A Historical Murders Unit for Northern Ireland risks repeating the scandal of the Historic Allegations Team on Iraq – which saw Philip Shiner struck off the roll of solicitors over misconduct relating to false abuse claims against British troops. But it would also have peculiar features of its own. Some of the incidents likely to be investigated took place the best part of 50 years ago. The Government has a duty to weigh how probable it is any retired soldier eventually hauled before the courts would get a fair trial, given the interplay between the passing of time and the fallibility of memory.
More fundamentally, there would be an injustice at the heart of the exercise. British troops were professional soldiers serving in the armed forces, with their formal structure of records, chains of command, disciplinary codes and regiments. Republican or loyalist terrorists were not: soldiers putting their lives on the line, in order to protect civilians of all religions and none, are not comparable to fanatics who sought to maim and murder on a sectarian basis. There can be little doubt that the weight of investigations and potential prosecutions would fall on former British servicemen, in some cases long retired after risking their lives for their country.
This is would be an unfair treatment of the past with serious implications for the future – that’s to say, on recruitment to the armed forces. That one might later be hauled before the authorities – to be cross-questioned amidst the order of a courtroom by lawyers with no experience of serving under fire about a split-second decision made years before, amidst the chaos of armed conflict – is not exactly an incentive to serve. Michael Fallon has called for any investigation not to probe old, unproven claims without new evidence, and to make a distinction between soldiers and terrorists. He also supports a statute of limitations – a time limit on any enquiries.
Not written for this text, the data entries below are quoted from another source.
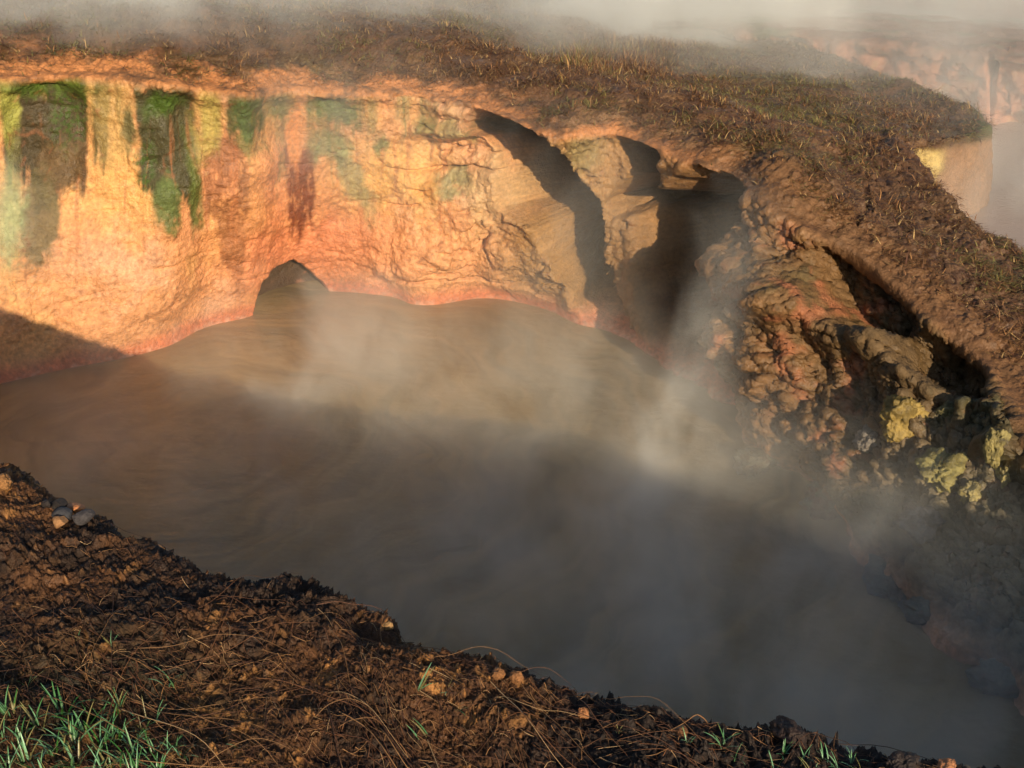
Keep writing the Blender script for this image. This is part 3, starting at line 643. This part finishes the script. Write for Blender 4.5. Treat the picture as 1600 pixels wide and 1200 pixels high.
# dead straw and roots on the near bank
def strands(name, starts, steps, npt, lift, width, cols, mat, wander=1.0):
    V_ = []; F_ = []; C_ = []; base = 0
    nu, nvv = B.shape[:2]
    for (u, v), (du, dv), n, lf, w, c in zip(starts, steps, npt, lift, width, cols):
        ph = random.uniform(0, 6.28); amp = random.uniform(0.1, 0.5) * wander
        pts = []
        for i in range(n):
            t = i / (n - 1); a = amp * math.sin(ph + t * 4) 
            uu = int(min(max(u + du * i - dv * a * 2, 1), nu - 2)); vv = int(min(max(v + dv * i + du * a * 2, 1), nvv - 2))
            pts.append(B[uu, vv] + np.array([0, 0, 1]) * (lf * 4 * t * (1 - t) + 0.006))
        p = np.array(pts); 
        for _ in range(2): p[1:-1] = (p[:-2] + 2 * p[1:-1] + p[2:]) / 4
        tg = np.gradient(p, axis=0); tg /= np.linalg.norm(tg, axis=1)[:, None] + 1e-9
        s1 = np.cross(tg, [0.1, 0.2, 1]); s1 /= np.linalg.norm(s1, axis=1)[:, None] + 1e-9; s2 = np.cross(tg, s1)
        ww = (w * (1 - 0.6 * np.linspace(0, 1, n)))[:, None]
        ring = np.stack([p + s1 * ww, p - 0.5 * s1 * ww + .87 * s2 * ww, p - 0.5 * s1 * ww - .87 * s2 * ww], 1).reshape(-1, 3)
        V_.append(ring); C_.append(np.tile(c, (len(ring), 1)))
        i0 = np.arange(n - 1)[:, None] * 3 + base
        for j in range(3):
            j2 = (j + 1) % 3; F_.append(np.concatenate([i0 + j, i0 + j2, i0 + 3 + j2, i0 + 3 + j], 1))
        base += len(ring)
    return mesh_obj(name, np.concatenate(V_), np.concatenate(F_), mat, None, np.concatenate(C_))
vis = (BXd > -80) & (BXd < 1680) & (BYd < 1260) & (bvv > 3.0) & (bvv < 6)
zone = (sm(900, 1050, BYd) + 0.12) * (1 - 0.55 * sm(850, 1000, BXd))
ba = np.linalg.norm(np.cross(np.gradient(B, axis=0), np.gradient(B, axis=1)), axis=-1)
wt = (vis * zone * ba / (np.linalg.norm(B - [0, 0, H], axis=-1) ** 2)).ravel(); wt /= wt.sum()
def bpick(n): k = RNG.choice(len(wt), n, p=wt); return [(int(a // B.shape[1]), int(a % B.shape[1])) for a in k]
straw = [(0.32,0.17,0.07), (0.20,0.09,0.04), (0.12,0.055,0.03), (0.48,0.31,0.15), (0.07,0.035,0.02)]
def straws(n, px_len, npt, lift, wid, wander):
    st = bpick(n); out = []
    for (u, v) in st:
        a = random.gauss(0.35, 0.9); L_ = random.uniform(*px_len)
        out.append((L_ * math.cos(a) / npt, L_ * math.sin(a) / npt))
    return st, out, [npt] * n, [random.uniform(*lift) for _ in range(n)], [random.uniform(*wid) for _ in range(n)], [np.array(random.choices(straw, [3, 4, 4, 1, 3])[0]) * random.uniform(.7, 1.2) for _ in range(n)]
parts = [straws(3600, (8, 34), 5, (0.0, 0.012), (0.0006, 0.0014), 0.8), straws(110, (60, 190), 14, (0.01, 0.06), (0.0008, 0.0018), 1.2), straws(3, (150, 260), 18, (0.015, 0.05), (0.0012, 0.0022), 1.2)]
cat_ = [sum((list(p[i]) for p in parts), []) for i in range(6)]
dead = strands('dead_straw', *cat_, M_grass); tag(dead, 'tangled dead straw and rootlets strewn over the dark near bank', 'straw', kind='stuff')
# green tufts
def tuft(px, py, nb, size, seed, label, group, spread=0.35, tint=0.5, wide=1.0, az0=None):
    r_ = np.random.default_rng(seed); V_ = []; F_ = []; C_ = []; base = 0
    for b_ in range(nb):
        az = r_.uniform(0, 2 * np.pi) if az0 is None else az0 + r_.normal(0, 0.4)
        L_ = size * r_.uniform(0.55, 1.15); w = wide * size * 0.032 * r_.uniform(0.6, 1.2); n = 9
        h = np.array([math.cos(az), math.sin(az), 0]); tilt = r_.uniform(0.1, 0.75) if az0 is None else r_.uniform(.4, .9); bend = r_.uniform(0.2, 1.6); s = np.array([-h[1], h[0], 0])
        p = np.zeros(3) + h * r_.uniform(0, size * 0.12) + s * r_.normal(0, size * 0.1); ang_ = tilt; yl_ = r_.random() < 0.18; c0 = np.array([0.22, 0.20, 0.07]) if yl_ else lerp(np.array([0.035, 0.14, 0.02]), np.array([0.20, 0.42, 0.22]), np.clip(tint + r_.normal(0, .3), 0, 1))
        for i in range(n):
            t = i / (n - 1); ww = w * (1 - t) ** 0.55 * min(1, 0.55 + 2 * t)
            V_ += [p - s * ww + np.array([0, 0, ww * .5]), p, p + s * ww + np.array([0, 0, ww * .5])]; C_ += [c0 * (0.75 + .5 * t)] * 3
            if i < n - 1:
                for j in (0, 1): q = base + i * 3 + j; F_.append([q, q + 1, q + 4, q + 3])
            p = p + (h * math.sin(ang_) + np.array([0, 0, math.cos(ang_)])) * L_ / n; ang_ += bend / n
        base += n * 3
    p, _ = surf(px, py, B, BXd, BYd)
    o = mesh_obj('grass_tuft', V_, F_, M_green, None, C_); o.location = tuple(p - [0, 0, 0.004]); tag(o, label, 'grass tuft', group); return o
G1_ = 'green tufts in the dense patch at the bottom left corner'
L1_ = 'green grass tuft within the dense dewy patch at the bottom left corner'
q = 0
for (px, py, nb, sz) in [(20,1100,8,.10),(60,1120,9,.12),(100,1100,9,.12),(130,1135,10,.13),(85,1160,9,.12),(40,1175,9,.11),(10,1190,8,.10),(120,1180,10,.13),(160,1160,10,.13),(170,1195,9,.12),(200,1180,8,.11),(150,1110,8,.10),(215,1205,8,.11),(240,1165,6,.09),(70,1205,9,.12),(30,1145,7,.09),(185,1140,8,.11),(110,1150,9,.12),(145,1205,9,.12),(250,1195,6,.09),(0,1140,6,.09),(185,1100,7,.09),(210,1150,7,.10),(225,1130,5,.07),(270,1160,6,.08)]:
    tuft(px, py + 12, nb + 5, sz * .82, 500 + q, L1_, G1_, tint=0.35); q += 1
for (px, py, nb, sz, lb, kw) in [
    (265, 1068, 6, .10, 'upright feathery green sprig standing alone right of the dense grass patch', {}),
    (172, 1008, 6, .045, 'small pale green sprout high on the bank above the dense grass patch', {}),
    (120, 995, 4, .035, 'tiny green sprout furthest up the bank at the left', {}),
    (42, 1066, 4, .08, 'thin green tuft above the dense patch near the left edge', {}),
    (240, 1120, 5, .08, 'narrow green tuft right of the dense patch, below the feathery sprig', {}),
    (650, 1084, 3, .11, 'green blade folded sideways on the middle of the bank', dict(az0=0.1)),
    (664, 1150, 3, .10, 'long single green blade leaning left in the middle foreground', dict(az0=2.4)),
    (695, 1080, 5, .05, 'small green sprout beside the folded blade on the bank', {}),
    (712, 1110, 4, .06, 'low green sprout below the folded blade on the bank', dict(az0=-0.2)),
    (290, 1180, 6, .07, 'small green tuft at the right margin of the dense patch', {}),
    (368, 1165, 4, .05, 'faint green sprout among dead straw at lower left centre', {}),
    (1128, 1166, 9, .075, 'tallest bright green tuft on the bank edge at the bottom right', {}),
    (966, 1142, 4, .04, 'little green sprout at the left end of the right hand edge tufts', {}),
    (1075, 1156, 6, .045, 'low spreading green tuft left of the tallest edge tuft', {}),
    (1150, 1186, 6, .05, 'low green tuft just below the tallest edge tuft', {})]:
    tuft(px, py, nb, sz, 600 + q, lb, None, tint=0.6, **kw); q += 1
L2_ = 'small green tuft in the low row at the bottom right edge'
ORD = ['leftmost', 'second', 'third', 'fourth', 'fifth', 'sixth', 'seventh', 'rightmost']
for (px, py) in sorted([(1225,1180),(1255,1190),(1290,1186),(1310,1200),(1335,1196),(1270,1204),(1350,1208),(1210,1204)]):
    o_ = ORD.pop(0); tuft(px, py, 7, .055, 700 + q, ('%s tuft' % o_) + (' from the left' if 'most' not in o_ else '') + ' in the low green row at the bottom right edge', 'row of small green tufts at the bottom right edge', tint=0.6); q += 1
# ------------------------------------------------------------ steam
def steam_mat(name, blobs, nscale, contrast, color=(0.95, 0.96, 0.97), aniso=-0.12, stretch=(1, 1, 0.7), vein=0.0):
    """blobs: (centre, radii, tilt(rx,ry,rz) degrees, density); density falls to zero at each ellipsoid's surface."""
    m = bpy.data.materials.new(name); m.use_nodes = True; nt = m.node_tree; N = nt.nodes; L = nt.links
    for n in list(N):
        if n.type == 'BSDF_PRINCIPLED': N.remove(n)
    out = N['Material Output']; v = N.new('ShaderNodeVolumePrincipled'); L.new(v.outputs[0], out.inputs['Volume'])
    v.inputs['Color'].default_value = (*color, 1); v.inputs['Anisotropy'].default_value = aniso
    tc = N.new('ShaderNodeTexCoord')
    mp = N.new('ShaderNodeMapping'); mp.inputs['Scale'].default_value = stretch; L.new(tc.outputs['Object'], mp.inputs[0])
    n = N.new('ShaderNodeTexNoise'); n.inputs['Scale'].default_value = nscale; n.inputs['Detail'].default_value = 3; n.inputs['Roughness'].default_value = 0.55; n.inputs['Distortion'].default_value = 0.6
    L.new(mp.outputs[0], n.inputs['Vector'])
    wob = N.new('ShaderNodeVectorMath'); wob.operation = 'MULTIPLY_ADD'; L.new(n.outputs['Color'], wob.inputs[0]); wob.inputs[1].default_value = (0.9, 0.9, 0.9)
    sub = N.new('ShaderNodeVectorMath'); sub.operation = 'SUBTRACT'; L.new(tc.outputs['Object'], sub.inputs[0]); sub.inputs[1].default_value = (0.45, 0.45, 0.45)
    L.new(sub.outputs[0], wob.inputs[2])
    prev = None
    for c, r, rot, a in blobs:
        M = N.new('ShaderNodeMapping'); M.vector_type = 'TEXTURE'; M.inputs['Location'].default_value = tuple(c)
        M.inputs['Rotation'].default_value = tuple(math.radians(q) for q in rot); M.inputs['Scale'].default_value = tuple(r)
        L.new(wob.outputs[0], M.inputs[0])
        ln = N.new('ShaderNodeVectorMath'); ln.operation = 'LENGTH'; L.new(M.outputs[0], ln.inputs[0])
        mr = N.new('ShaderNodeMapRange'); mr.interpolation_type = 'SMOOTHSTEP'; L.new(ln.outputs['Value'], mr.inputs[0])
        mr.inputs[1].default_value = 1.0; mr.inputs[2].default_value = 0.0; mr.inputs[3].default_value = 0.0; mr.inputs[4].default_value = a
        if prev is None: prev = mr.outputs[0]
        else:
            ad = N.new('ShaderNodeMath'); ad.operation = 'ADD'; L.new(prev, ad.inputs[0]); L.new(mr.outputs[0], ad.inputs[1]); prev = ad.outputs[0]
    nr = N.new('ShaderNodeMapRange'); L.new(n.outputs[0], nr.inputs[0]); nr.inputs[1].default_value = 0.5 - contrast; nr.inputs[2].default_value = 0.5 + contrast
    nr.inputs[3].default_value = 0.2; nr.inputs[4].default_value = 1.8
    mu = N.new('ShaderNodeMath'); mu.operation = 'MULTIPLY'; L.new(prev, mu.inputs[0]); L.new(nr.outputs[0], mu.inputs[1])
    L.new(mu.outputs[0], v.inputs['Density'])
    return m
def steam_box(name, lo, hi, mat, label):
    lo = np.array(lo); hi = np.array(hi)
    v = np.array([[(lo, hi)[i][0], (lo, hi)[j][1], (lo, hi)[k][2]] for i in (0, 1) for j in (0, 1) for k in (0, 1)])
    f = [[0, 1, 3, 2], [4, 6, 7, 5], [0, 4, 5, 1], [2, 3, 7, 6], [0, 2, 6, 4], [1, 5, 7, 3]]
    o = mesh_obj(name, v, f, mat, smooth=False); tag(o, label, 'steam', kind='stuff'); return o
if STEAM:
    def Q(px, py, y): return tuple(PY_(px, py, y))
    sm1 = steam_mat('pool steam', [
        ((-0.6, 7.2, 0.1), (6.5, 6.0, 1.3), (0, 0, 0), 0.19),
        ((1.9, 5.0, 0.1), (3.6, 4.2, 1.3), (0, 0, 0), 0.34),
        (Q(1005, 765, 7.2), (0.5, 0.55, 0.6), (0, 0, 0), 1.9),
        (Q(1060, 650, 7.6), (0.45, 0.5, 0.8), (0, 20, 0), 0.9),
        (Q(1110, 530, 7.9), (0.45, 0.5, 0.9), (0, 15, 0), 0.55),
        (Q(1145, 400, 8.2), (0.5, 0.6, 0.8), (0, 12, 0), 0.5),
        (Q(465, 640, 8.8), (0.7, 0.6, 0.5), (0, 0, 0), 1.3),
        (Q(570, 530, 9.4), (1.2, 0.9, 0.8), (0, 20, 0), 0.6),
        (Q(860, 570, 9.0), (2.0, 1.2, 0.7), (0, 0, 0), 0.28),
        (Q(0, 370, 9.2), (1.0, 0.7, 0.9), (0, 0, 0), 0.25),
        (Q(560, 210, 10.2), (1.8, 1.2, 1.2), (0, 0, 0), 0.2),
        (Q(880, 330, 9.6), (1.6, 0.9, 1.4), (0, 0, 0), 0.2),
    ], 1.7, 0.13, color=(0.95, 0.97, 0.91))
    steam_box('steam', (-7.5, 1.2, 0.01), (5.2, 13.4, 3.6), sm1, 'pale wisps of steam rising off the muddy pool')
    sm2 = steam_mat('drifting mist', [
        (Q(1080, -10, 19), (3.6, 3.0, 1.9), (0, 0, 0), 1.2),
        (Q(150, 15, 11.6), (3.2, 1.7, 0.65), (0, 0, 0), 0.7),
        (Q(380, -20, 13.5), (3.5, 2.2, 0.8), (0, 0, 0), 0.10),
        (Q(600, 0, 14.0), (4.5, 2.5, 0.9), (0, 0, 0), 0.2),
        (Q(900, 5, 15.5), (5, 3, 1.0), (0, 0, 0), 0.18),
        (Q(1600, 300, 12.5), (4.5, 4.5, 1.7), (0, 0, 0), 0.26),
        (Q(1450, 20, 20), (9, 5, 2.2), (0, 0, 0), 0.26),
        (Q(1420, 95, 15.2), (5, 1.9, 1.0), (0, 0, 0), 0.3),
    ], 0.9, 0.14, color=(0.93, 0.97, 0.95), aniso=-0.12)
    steam_box('mist', (-13, 8.5, 0.81), (19, 26, 5.6), sm2, 'bright mist drifting over the plateau and the second pool')
    sm3 = steam_mat('far mist', [((0, 40, 1.5), (62, 19, 6), (0, 0, 0), 0.13)], 0.3, 0.2, color=(0.93, 0.97, 0.95), aniso=-0.1)
    steam_box('mist', (-45, 26.01, -1.0), (50, 58, 7.0), sm3, 'thick pale mist hiding the ground beyond the plateau')
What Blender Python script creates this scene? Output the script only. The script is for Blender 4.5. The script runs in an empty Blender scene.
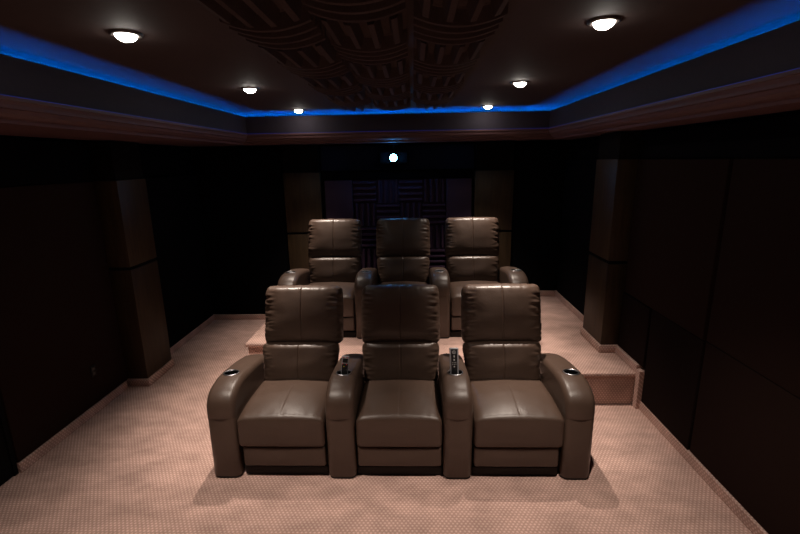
import bpy, bmesh, math, random
from mathutils import Vector, Matrix, noise
random.seed(4)
PI = math.pi
COL = bpy.context.scene.collection

# ------------------------------------------------------------------ room numbers (metres)
XL, XR, YB, YF = -2.59, 1.78, 5.379, -2.2      # faces of the room
WL, WR, WB = XL-.03, XR+.03, YB+.03            # bare wall planes behind the fabric panels
ZS, ZF, ZL, ZC = 2.150, 2.250, 2.423, 2.460    # soffit, foot of cove face, cove lip, ceiling
CXL, CXR, CYB, CYF = -1.747, 1.397, 4.874, -1.3
ZP = .283                                       # platform height
BH = .07                                        # carpet skirting height

# ------------------------------------------------------------------ materials
def new_mat(name):
    m = bpy.data.materials.new(name); m.use_nodes = True
    nt = m.node_tree; b = nt.nodes['Principled BSDF']
    return m, nt, b
def N(nt, t, **kw):
    n = nt.nodes.new(t)
    for k, v in kw.items():
        if k in n.inputs: n.inputs[k].default_value = v
        else: setattr(n, k, v)
    return n
def plain(name, col, rough=.6, metal=0, spec=.5, nscale=0, namt=.0, bump=0, emit=None, estr=0):
    m, nt, b = new_mat(name)
    b.inputs['Base Color'].default_value = (*col, 1)
    b.inputs['Roughness'].default_value = rough
    b.inputs['Metallic'].default_value = metal
    b.inputs['Specular IOR Level'].default_value = spec
    if emit:
        b.inputs['Emission Color'].default_value = (*emit, 1); b.inputs['Emission Strength'].default_value = estr
    if nscale:
        tc = N(nt, 'ShaderNodeTexCoord'); no = N(nt, 'ShaderNodeTexNoise', Scale=nscale, Detail=4.0)
        nt.links.new(tc.outputs['Object'], no.inputs['Vector'])
        mx = N(nt, 'ShaderNodeMix', data_type='RGBA')
        mx.inputs[6].default_value = (*[c*(1-namt) for c in col], 1); mx.inputs[7].default_value = (*[min(1, c*(1+namt)) for c in col], 1)
        nt.links.new(no.outputs['Fac'], mx.inputs[0]); nt.links.new(mx.outputs[2], b.inputs['Base Color'])
        if bump:
            bp = N(nt, 'ShaderNodeBump', Strength=bump, Distance=.002)
            nt.links.new(no.outputs['Fac'], bp.inputs['Height']); nt.links.new(bp.outputs['Normal'], b.inputs['Normal'])
    return m

def math_n(nt, op, a, b=None, c=None):
    n = nt.nodes.new('ShaderNodeMath'); n.operation = op
    for i, v in enumerate((a, b, c)):
        if v is None: continue
        if isinstance(v, (int, float)): n.inputs[i].default_value = v
        else: nt.links.new(v, n.inputs[i])
    return n.outputs[0]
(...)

This is the nub of the matter. The former Defence Secretary has claimed that “the Cabinet has gone wobbly” on such a statute. It isn’t hard to see why. Karen Bradley wants to get an Executive back together again in the province. She will also be mindful of the current tensions between the British and Irish Governments over Brexit and the border. The Northern Ireland Office is scarcely a spokesman for Sinn Fein – one of the main drivers of an investigation – but it must deal with the party: that’s part of its brief. Downing Street, meanwhile, will be especially concerned about the position of the DUP.
That party is perhaps less focused on the likely injustices to former solders that would arise from any process than the prospect of it going after former IRA terrorists. So the DUP is against a statute of limitations, it is sometimes claimed. This is not quite right. The party’s position on such a statute is a bit like its stance on the Customs Union. It wants Northern Ireland to be treated in the same way as the rest of the UK. This opens up a potential way forward. The Ministry of Defence is mulling how a statute of limitations with wider application might work – one that would reach back beyond the 1970s and possibly forwards to the Afghanistan and Iraq conflicts.
Such a time limit could be applied to Northern Ireland without it being specifically drawn up to apply there. It would offer a way round the Cabinet tensions of earlier this week, when Gavin Williamson, David Davis, Boris Johnson and Liam Fox all opposed the exclusion of a statute from a consultation that the Government is due to launch on historic allegations about the Troubles. It would be very painful for the relatives of those murdered by loyalist and republican terrorists to see such a UK-wide statute introduced. But such a course would be for the best. Few things madden voters more than former servicemen being unjustly pursued.